*** Rows ***
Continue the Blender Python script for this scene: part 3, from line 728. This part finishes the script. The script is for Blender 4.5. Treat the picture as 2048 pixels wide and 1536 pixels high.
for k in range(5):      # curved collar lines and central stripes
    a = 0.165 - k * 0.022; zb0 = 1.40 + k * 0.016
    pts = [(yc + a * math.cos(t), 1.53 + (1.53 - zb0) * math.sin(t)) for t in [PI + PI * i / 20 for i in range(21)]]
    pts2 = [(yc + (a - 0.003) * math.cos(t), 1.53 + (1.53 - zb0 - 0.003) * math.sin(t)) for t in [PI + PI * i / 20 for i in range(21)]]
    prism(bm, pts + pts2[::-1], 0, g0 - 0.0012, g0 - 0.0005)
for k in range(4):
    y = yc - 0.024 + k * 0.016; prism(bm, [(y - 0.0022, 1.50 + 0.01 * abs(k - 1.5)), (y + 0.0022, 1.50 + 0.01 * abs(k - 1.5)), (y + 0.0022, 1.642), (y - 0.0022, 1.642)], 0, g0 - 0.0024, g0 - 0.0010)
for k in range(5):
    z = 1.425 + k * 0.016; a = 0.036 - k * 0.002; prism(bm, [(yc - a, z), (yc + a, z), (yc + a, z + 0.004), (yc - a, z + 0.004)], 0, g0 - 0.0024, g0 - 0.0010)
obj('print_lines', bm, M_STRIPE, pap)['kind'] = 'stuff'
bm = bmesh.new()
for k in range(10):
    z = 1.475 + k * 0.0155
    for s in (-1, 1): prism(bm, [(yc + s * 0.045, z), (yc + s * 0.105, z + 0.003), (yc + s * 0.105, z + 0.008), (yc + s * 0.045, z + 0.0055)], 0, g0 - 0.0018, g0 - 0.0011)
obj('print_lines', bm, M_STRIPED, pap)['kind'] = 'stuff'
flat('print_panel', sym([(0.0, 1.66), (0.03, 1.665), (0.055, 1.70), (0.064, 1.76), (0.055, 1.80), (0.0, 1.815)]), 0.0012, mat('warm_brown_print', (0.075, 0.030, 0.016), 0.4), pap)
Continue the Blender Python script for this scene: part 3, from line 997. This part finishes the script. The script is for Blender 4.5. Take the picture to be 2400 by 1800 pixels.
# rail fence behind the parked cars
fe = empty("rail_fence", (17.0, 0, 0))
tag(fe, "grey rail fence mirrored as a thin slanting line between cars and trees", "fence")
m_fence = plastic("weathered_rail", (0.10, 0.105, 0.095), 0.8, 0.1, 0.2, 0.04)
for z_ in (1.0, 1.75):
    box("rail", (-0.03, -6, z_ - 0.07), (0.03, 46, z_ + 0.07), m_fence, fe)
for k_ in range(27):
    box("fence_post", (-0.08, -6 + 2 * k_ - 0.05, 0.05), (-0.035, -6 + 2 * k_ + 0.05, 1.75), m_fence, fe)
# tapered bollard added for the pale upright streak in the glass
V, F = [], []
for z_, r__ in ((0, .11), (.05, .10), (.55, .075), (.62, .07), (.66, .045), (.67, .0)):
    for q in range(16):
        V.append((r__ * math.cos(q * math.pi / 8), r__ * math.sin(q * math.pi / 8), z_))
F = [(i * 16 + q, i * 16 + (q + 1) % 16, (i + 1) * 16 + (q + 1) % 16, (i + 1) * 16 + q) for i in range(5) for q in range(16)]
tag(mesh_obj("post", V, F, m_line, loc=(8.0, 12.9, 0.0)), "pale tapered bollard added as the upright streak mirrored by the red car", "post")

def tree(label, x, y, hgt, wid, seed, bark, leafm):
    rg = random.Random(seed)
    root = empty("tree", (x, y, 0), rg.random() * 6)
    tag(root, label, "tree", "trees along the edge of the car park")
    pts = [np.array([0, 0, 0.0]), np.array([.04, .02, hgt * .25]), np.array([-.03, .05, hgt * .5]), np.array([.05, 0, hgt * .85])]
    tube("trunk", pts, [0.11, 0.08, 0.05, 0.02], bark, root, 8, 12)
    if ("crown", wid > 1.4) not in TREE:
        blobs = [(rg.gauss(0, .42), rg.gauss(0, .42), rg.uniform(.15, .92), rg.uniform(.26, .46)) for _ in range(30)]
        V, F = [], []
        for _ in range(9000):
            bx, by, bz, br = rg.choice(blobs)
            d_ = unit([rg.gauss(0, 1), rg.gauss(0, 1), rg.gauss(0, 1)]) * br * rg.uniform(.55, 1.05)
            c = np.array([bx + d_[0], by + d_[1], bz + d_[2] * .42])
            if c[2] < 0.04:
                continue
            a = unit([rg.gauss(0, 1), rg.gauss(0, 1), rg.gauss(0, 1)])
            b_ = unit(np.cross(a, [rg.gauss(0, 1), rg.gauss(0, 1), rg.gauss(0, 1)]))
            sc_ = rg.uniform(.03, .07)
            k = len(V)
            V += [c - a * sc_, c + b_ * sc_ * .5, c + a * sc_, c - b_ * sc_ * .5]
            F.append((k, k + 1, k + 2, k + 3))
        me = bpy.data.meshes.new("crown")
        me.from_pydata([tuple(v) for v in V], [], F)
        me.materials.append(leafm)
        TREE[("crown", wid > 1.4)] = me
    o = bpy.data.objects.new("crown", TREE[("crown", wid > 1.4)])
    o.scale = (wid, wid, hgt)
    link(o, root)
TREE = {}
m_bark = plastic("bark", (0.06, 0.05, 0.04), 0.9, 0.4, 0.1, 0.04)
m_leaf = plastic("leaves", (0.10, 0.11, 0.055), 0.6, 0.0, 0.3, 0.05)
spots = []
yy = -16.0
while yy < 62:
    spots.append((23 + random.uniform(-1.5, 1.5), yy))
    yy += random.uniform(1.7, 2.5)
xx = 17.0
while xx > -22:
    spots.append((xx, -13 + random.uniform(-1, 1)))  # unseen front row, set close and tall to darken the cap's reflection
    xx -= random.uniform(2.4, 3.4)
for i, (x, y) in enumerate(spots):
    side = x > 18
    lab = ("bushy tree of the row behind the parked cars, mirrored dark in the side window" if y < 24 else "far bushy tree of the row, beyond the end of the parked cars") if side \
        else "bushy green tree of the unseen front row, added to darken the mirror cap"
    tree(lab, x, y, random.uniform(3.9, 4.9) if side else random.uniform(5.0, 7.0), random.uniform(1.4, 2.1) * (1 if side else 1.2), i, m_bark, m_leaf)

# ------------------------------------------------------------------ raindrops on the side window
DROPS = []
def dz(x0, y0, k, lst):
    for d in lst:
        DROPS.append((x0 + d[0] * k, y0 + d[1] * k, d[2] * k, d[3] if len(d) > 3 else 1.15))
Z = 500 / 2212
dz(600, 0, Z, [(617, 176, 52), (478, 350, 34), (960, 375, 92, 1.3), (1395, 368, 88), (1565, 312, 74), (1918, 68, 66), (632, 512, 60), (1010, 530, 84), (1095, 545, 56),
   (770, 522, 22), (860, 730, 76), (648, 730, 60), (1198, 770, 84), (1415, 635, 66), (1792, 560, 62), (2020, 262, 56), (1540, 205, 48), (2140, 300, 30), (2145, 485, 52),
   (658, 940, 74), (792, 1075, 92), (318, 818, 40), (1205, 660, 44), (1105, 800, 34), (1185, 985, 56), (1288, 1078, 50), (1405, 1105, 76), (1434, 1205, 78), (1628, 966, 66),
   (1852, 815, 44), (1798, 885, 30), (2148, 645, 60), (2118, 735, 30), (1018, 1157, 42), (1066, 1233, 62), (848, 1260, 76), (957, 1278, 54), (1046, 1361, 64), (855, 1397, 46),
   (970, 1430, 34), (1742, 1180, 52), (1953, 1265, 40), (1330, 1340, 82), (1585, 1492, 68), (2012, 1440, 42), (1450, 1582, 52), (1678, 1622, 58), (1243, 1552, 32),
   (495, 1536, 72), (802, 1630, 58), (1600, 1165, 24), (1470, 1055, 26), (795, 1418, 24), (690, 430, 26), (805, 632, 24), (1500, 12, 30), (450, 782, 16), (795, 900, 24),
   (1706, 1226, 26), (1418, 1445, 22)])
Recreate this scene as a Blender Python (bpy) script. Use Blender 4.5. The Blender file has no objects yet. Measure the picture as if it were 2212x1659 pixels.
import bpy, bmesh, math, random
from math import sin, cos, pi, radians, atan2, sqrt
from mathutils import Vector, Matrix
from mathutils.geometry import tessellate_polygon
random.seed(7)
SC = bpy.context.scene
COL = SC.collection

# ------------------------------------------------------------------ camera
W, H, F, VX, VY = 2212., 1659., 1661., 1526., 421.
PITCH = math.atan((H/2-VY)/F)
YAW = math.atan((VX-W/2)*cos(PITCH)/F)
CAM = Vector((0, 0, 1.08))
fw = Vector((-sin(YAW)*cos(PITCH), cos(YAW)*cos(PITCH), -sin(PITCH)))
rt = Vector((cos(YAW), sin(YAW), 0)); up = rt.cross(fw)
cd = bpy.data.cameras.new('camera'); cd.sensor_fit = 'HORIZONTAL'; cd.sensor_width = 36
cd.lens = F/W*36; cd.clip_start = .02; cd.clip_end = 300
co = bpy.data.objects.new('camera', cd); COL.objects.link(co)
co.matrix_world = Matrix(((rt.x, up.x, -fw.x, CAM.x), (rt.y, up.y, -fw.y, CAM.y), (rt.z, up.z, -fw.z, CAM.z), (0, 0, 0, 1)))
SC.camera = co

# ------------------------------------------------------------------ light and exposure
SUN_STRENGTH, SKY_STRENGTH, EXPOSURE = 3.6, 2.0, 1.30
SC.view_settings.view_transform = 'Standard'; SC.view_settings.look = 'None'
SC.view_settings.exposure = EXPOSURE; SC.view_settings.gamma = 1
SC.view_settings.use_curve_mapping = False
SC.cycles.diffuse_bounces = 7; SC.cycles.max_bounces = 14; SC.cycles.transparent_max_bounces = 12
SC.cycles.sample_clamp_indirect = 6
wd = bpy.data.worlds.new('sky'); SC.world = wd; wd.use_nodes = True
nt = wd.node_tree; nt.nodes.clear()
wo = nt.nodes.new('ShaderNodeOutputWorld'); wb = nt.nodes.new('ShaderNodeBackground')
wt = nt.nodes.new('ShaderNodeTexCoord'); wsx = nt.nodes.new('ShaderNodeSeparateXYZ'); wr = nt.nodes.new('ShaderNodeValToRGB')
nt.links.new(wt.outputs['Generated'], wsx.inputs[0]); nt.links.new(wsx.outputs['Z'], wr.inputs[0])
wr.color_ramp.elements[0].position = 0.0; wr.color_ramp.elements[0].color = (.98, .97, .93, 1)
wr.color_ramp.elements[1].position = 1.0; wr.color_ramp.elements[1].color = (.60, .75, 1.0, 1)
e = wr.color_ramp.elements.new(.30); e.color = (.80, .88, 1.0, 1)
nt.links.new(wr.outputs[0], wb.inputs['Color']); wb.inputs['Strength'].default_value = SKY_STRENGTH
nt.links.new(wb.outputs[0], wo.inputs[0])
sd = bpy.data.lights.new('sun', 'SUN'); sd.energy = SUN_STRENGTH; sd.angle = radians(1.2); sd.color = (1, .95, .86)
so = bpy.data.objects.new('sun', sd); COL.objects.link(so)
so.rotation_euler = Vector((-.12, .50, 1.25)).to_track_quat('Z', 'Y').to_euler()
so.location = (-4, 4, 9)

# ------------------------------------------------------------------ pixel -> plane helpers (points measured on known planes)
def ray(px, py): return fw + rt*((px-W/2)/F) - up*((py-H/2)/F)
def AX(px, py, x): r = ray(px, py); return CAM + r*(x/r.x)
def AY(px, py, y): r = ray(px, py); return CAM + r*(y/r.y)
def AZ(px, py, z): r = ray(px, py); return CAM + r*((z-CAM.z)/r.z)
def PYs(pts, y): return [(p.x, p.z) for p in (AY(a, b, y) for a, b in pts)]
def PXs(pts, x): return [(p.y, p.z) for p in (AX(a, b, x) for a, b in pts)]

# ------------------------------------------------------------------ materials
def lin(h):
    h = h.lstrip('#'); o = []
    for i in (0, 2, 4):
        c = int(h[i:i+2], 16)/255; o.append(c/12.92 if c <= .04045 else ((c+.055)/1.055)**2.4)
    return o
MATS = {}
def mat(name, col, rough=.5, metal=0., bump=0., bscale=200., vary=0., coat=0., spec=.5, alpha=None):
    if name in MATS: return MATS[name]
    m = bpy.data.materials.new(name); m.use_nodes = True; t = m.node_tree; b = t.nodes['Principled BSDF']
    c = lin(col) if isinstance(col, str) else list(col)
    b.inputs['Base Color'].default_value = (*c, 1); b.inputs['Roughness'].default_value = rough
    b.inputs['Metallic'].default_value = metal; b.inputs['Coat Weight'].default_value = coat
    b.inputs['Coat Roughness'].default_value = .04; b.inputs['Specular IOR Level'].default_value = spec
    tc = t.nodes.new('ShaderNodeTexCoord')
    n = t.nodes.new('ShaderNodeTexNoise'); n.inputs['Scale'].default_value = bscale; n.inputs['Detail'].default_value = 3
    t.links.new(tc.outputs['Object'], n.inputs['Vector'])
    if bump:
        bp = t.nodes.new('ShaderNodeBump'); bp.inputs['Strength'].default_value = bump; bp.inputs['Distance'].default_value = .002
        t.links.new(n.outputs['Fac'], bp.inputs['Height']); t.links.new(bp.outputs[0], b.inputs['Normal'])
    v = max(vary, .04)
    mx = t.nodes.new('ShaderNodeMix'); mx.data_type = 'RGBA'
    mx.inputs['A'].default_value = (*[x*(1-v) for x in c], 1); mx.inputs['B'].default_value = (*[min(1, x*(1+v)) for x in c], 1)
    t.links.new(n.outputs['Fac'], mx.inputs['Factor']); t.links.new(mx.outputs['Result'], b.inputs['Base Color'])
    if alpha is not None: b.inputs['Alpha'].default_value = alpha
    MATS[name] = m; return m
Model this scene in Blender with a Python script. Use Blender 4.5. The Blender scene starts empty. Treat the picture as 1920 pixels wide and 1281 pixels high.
***
What is required: Emit only the lines from the one containing "Recreate this scene" through the one containing "COL = SC.collection", copied exactly.

Answer in full:
Recreate this scene as a Blender Python (bpy) script. Use Blender 4.5. The Blender file has no objects yet. Measure the picture as if it were 2212x1659 pixels.
import bpy, bmesh, math, random
from math import sin, cos, pi, radians, atan2, sqrt
from mathutils import Vector, Matrix
from mathutils.geometry import tessellate_polygon
random.seed(7)
SC = bpy.context.scene
COL = SC.collection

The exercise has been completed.